若者世代を中心に「かわいい」「エモい」とじわじわ人気な「ネオン」。新しくオープンしたカフェや飲食店の店先などでもよく見かける一方で、昔ながらの大きなネオン看板などはどんどん失われています。
実はネオンは「絶滅危惧種」。看板広告としてのネオンの地位はLEDに取って代わられていて、日本で現在、現役でネオンを作ってる人は50人くらいしかいないのだそうです。
そんな絶滅危惧種のネオンが“楽器”になると、ネオン看板などを手がけるアオイネオンの事業企画部長で、大ネオン展プロデューサーでもある荻野隆さんから筆者のもとに連絡が来ました。……なんて?
ネオンは音が鳴るようには作られてないと思うけどもどういうこと……? せっかくなのでお披露目の日に見に行きました。
ネオン笛のお披露目へ
ネオン笛のお披露目が行われたのは、2024年1月10日から2月4日までの期間で行われていた(会期は終了しています)、「大ネオン展‐FIND NEW WAVE‐」内の「電磁楽器×ネオン」イベントです。
イベントには実際にネオンを弾くアーティストである和田永さん、サイバーアーティストのサイバーおかん、前述の荻野さんが登壇し、寒い日でしたがあたたかいネオンの光と会場の熱気でほっかほかでした。
和田永さんは「エレクトロニコス・ファンタスティコス!(通称ニコス)」という電磁楽器プロジェクトを2015年に立ち上げて活動しています。
ニコスはブラウン管、扇風機、エアコン、ラジオ、ビデオカメラといった普通は楽器としては使われない、古い電化製品を電磁楽器へと蘇生させオーケストラを形作るプロジェクトです。実際に見てもらいましょう。
ニコスは参加型のプロジェクトとしていろんな人を巻き込みながら、現在は100人近いメンバーが日夜いろんな家電や電化製品を電磁楽器に変えているのだそうです。今回のイベントのDJセッションでは、ニコスとしての参加。そしてはじめて聞くネオンの声は……。
これがネオンの声……! サイバーおかんのDJに合わせて、どこか寂しくも力強い不思議な音色がネオン管から鳴っていました。
普通はあんまり楽器って光らないけど、ネオン笛は光るから最高だな。
ネオン管は、ガスを電気で放電させることで光っています。そこにラジオを近づけることで音が鳴り、ガラス管の上にも電気が流れているので、人が触るとまたラジオから鳴る音が変化する……という感じで、和田さんの言葉を借りると、「ネオン管と濃厚接触することで奏でる楽器」なのです。

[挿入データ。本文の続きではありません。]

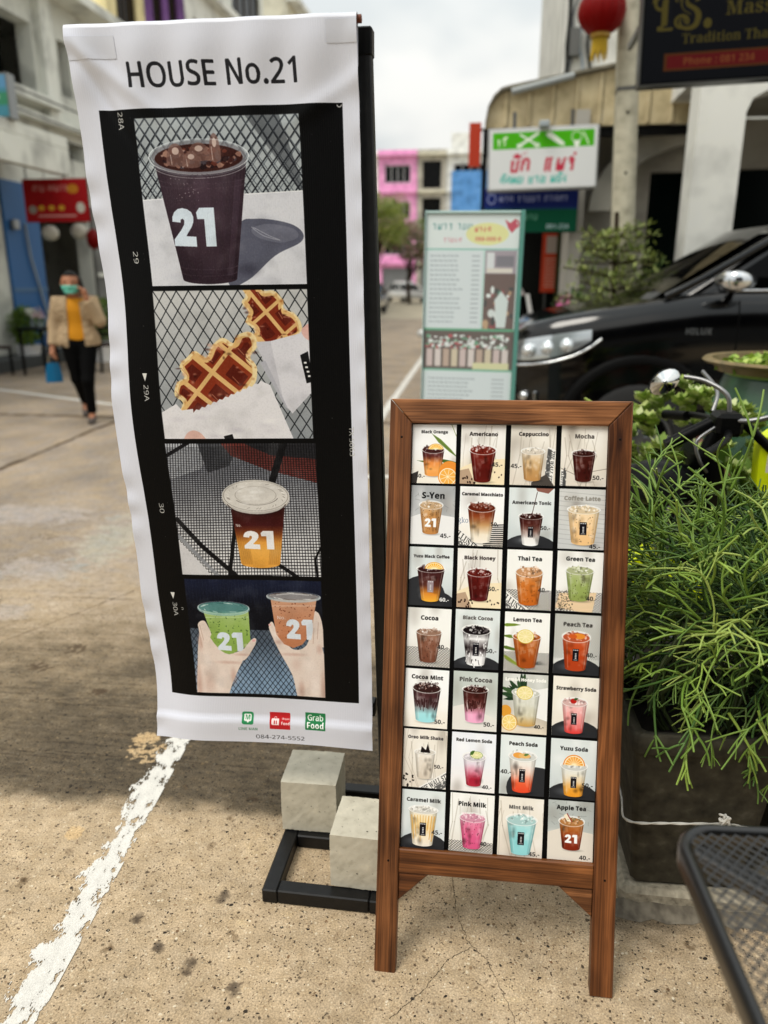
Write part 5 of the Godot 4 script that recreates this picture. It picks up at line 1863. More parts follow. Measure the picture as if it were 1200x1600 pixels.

和田さんの言葉で印象に残ったのが、「ネオンって生き物というか、気持ちがあるんじゃないかと思います」ということ。どういうこと!?
「自分とネオン管とが一体にならないと演奏できないんです。ネオンに送られた電気が、自分の体に流れることで音が変わるので、自分の神経と、ネオン管が電気的につながるような感じ。なので、ネオンと対話して、自分自身がネオンになった気持ちでやらないといけないんじゃないかなと思って」(和田さん)
その発言を横で聞いていた大ネオン展プロデューサーの荻野さんは、「あーネオンに選ばれし者ですよ」とつぶやいていました。
イベントでは、荻野さんの無茶ぶりで、和田さんが音が出るようには作られていないギターの形のネオンを弾く(準備時間は開幕前の約1時間)一幕も。
ネオン笛とはまた違う、粗削りな音色が奏でられていました。ネオン界のテノールとかバスかな?
ニコスは、使われなくなった家電の声をシャーマン的に、シャーマニックテクノロジーで家電の声を拾うような活動。廃れゆく技術であるネオンとも相性がいいのでしょう。ともかく筆者はこの日、ネオン妖怪の声を聞いたのです。
ネオン笛はイベント時にはまだ試作段階。まずは「ネオン笛」として、ネオンの楽器としての可能性を追求していくとのこと。また、3月にはネオン笛を含めた電磁楽器が一堂に会するイベント「発電磁行列」があり、そこでまたネオン笛が見られるそうです! これからがさらに楽しみです。